WHAT YOU ARE ASKED TO DO — Extract exactly those lines that lie between the start of the material and the line with "m = MB(); m.lathe(prof, n=128, mi=0)", including both boundary lines and no others.

DATA PROVIDED —
** Begin **
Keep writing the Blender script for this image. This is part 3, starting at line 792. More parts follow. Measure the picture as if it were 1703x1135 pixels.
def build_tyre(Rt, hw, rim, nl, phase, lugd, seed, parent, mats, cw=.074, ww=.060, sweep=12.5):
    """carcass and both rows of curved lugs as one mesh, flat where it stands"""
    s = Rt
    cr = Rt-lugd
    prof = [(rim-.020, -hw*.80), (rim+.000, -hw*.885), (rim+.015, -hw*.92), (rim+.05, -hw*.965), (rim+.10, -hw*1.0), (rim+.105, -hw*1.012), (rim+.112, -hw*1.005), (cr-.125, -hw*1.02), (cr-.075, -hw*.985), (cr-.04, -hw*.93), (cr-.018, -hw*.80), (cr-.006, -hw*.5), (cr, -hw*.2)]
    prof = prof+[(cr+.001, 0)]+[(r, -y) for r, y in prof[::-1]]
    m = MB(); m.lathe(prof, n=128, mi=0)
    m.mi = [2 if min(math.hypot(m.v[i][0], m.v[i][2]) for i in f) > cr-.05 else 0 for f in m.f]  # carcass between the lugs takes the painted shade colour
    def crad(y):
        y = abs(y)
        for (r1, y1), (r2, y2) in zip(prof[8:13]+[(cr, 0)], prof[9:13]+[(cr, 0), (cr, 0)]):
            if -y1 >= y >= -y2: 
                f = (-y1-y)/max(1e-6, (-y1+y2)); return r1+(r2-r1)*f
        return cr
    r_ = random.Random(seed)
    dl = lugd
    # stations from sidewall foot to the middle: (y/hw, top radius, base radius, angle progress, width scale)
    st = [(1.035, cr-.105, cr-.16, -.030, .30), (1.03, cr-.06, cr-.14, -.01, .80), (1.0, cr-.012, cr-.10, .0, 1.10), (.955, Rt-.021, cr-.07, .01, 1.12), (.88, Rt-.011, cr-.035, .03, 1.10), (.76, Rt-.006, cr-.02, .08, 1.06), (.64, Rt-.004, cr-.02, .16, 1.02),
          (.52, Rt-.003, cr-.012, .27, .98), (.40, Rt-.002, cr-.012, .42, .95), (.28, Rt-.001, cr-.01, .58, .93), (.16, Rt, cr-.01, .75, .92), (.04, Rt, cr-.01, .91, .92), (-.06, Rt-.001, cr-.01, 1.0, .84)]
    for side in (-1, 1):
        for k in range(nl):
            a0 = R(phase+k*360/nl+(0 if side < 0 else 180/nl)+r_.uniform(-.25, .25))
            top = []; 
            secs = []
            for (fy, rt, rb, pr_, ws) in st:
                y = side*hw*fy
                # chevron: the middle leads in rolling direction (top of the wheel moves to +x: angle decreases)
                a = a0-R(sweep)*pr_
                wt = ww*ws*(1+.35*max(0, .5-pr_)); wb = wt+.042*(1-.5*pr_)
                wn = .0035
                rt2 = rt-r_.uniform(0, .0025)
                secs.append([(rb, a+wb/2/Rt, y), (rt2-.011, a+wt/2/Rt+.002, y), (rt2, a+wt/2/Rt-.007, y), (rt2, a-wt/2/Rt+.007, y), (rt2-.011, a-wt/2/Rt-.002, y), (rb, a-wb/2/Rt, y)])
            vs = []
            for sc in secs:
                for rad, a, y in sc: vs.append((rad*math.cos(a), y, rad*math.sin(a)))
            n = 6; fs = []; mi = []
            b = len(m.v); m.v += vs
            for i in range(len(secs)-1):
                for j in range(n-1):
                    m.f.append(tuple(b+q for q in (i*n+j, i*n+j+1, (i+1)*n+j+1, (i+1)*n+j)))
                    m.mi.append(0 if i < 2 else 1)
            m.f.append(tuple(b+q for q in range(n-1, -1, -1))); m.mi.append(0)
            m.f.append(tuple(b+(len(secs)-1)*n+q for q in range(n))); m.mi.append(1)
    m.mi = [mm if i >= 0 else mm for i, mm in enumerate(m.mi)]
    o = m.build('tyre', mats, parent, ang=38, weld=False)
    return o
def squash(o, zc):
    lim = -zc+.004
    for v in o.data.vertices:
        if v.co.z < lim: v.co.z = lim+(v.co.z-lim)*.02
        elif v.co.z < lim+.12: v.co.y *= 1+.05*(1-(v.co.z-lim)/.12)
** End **
TASK ANSWER —
Keep writing the Blender script for this image. This is part 3, starting at line 792. More parts follow. Measure the picture as if it were 1703x1135 pixels.
def build_tyre(Rt, hw, rim, nl, phase, lugd, seed, parent, mats, cw=.074, ww=.060, sweep=12.5):
    """carcass and both rows of curved lugs as one mesh, flat where it stands"""
    s = Rt
    cr = Rt-lugd
    prof = [(rim-.020, -hw*.80), (rim+.000, -hw*.885), (rim+.015, -hw*.92), (rim+.05, -hw*.965), (rim+.10, -hw*1.0), (rim+.105, -hw*1.012), (rim+.112, -hw*1.005), (cr-.125, -hw*1.02), (cr-.075, -hw*.985), (cr-.04, -hw*.93), (cr-.018, -hw*.80), (cr-.006, -hw*.5), (cr, -hw*.2)]
    prof = prof+[(cr+.001, 0)]+[(r, -y) for r, y in prof[::-1]]
    m = MB(); m.lathe(prof, n=128, mi=0)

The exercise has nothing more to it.